111 This progress in technology facilitates a constellation or coming together of different capabilities from various sources, through models and parameters. According to Google the algorithm first learns offline, being fed historical batched searches (or photos or spoken commands) from which it makes predictions. Eventually the subject, or learner, in this case the algorithm, is able to make predictions through the constant repetition of this cycle. If the predictions are correct, the latest versions of RankBrain go live (Sullivan 2016).

As of 2017 what seems to matter with the ranking is engagement, with high ranking now based on user interaction, or ‘traffic’, clicking on ads and creating ‘network surplus value’, as

elucidated in Chapter 3. Users have been constantly clicking on the links but now RankBrain is placing greater importance on these user signals, as shown in the SEO mock-up diagram below (Figure 46). RankBrain now ostensibly deranks sites that may have good content if the user doesn’t click on the results (where before the signals were measuring keywords, relative to content). Moreover, RankBrain is combined with the amount of time a user spends on the page, or ‘dwell time’ and only Google can measure this. Once again, clicking is the measurement that determines the value of the web pages returned, constantly reflecting the cycles of user

engagement. Traffic, another important factor, diminishes over time if there is no user interaction and

[m]achine learning then becomes a “layer” on top of this. It becomes the final arbiter of rank––quality control, if you will (Kim 2017).

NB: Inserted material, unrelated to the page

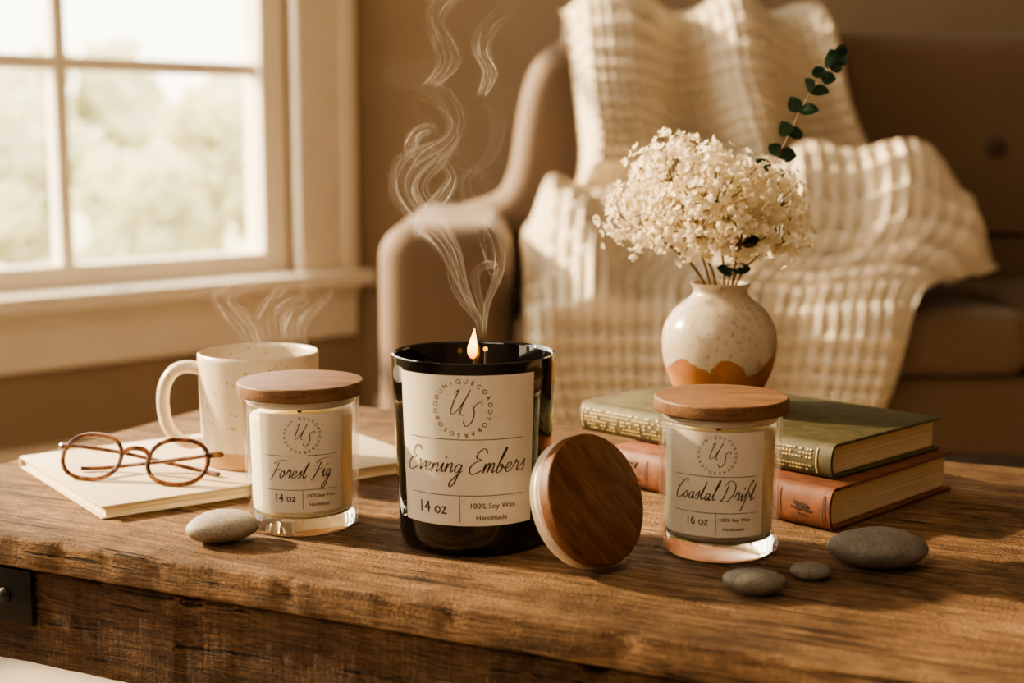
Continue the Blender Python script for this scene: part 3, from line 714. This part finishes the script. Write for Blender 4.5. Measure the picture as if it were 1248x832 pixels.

In 2016 Google admitted that ‘ranking systems are made up of not one, but a whole series of algorithms’. With constant tweaking to its proprietary algorithm, in 2017 there were more than 2400 changes and in 2018 more than 3200 changes (Grind et al. 2019), there are now reportedly

‘more than the 200 signals that Google uses to rank results’ (Weltevrede 2016:117; Sullivan 2010). Over the past twenty years PageRank cum RankBrain has been mythologised, fetishised and commodified because of the undisclosed ‘signals’ that determine ranking, yet its code still remains a corporate secret (Pasquale 2015).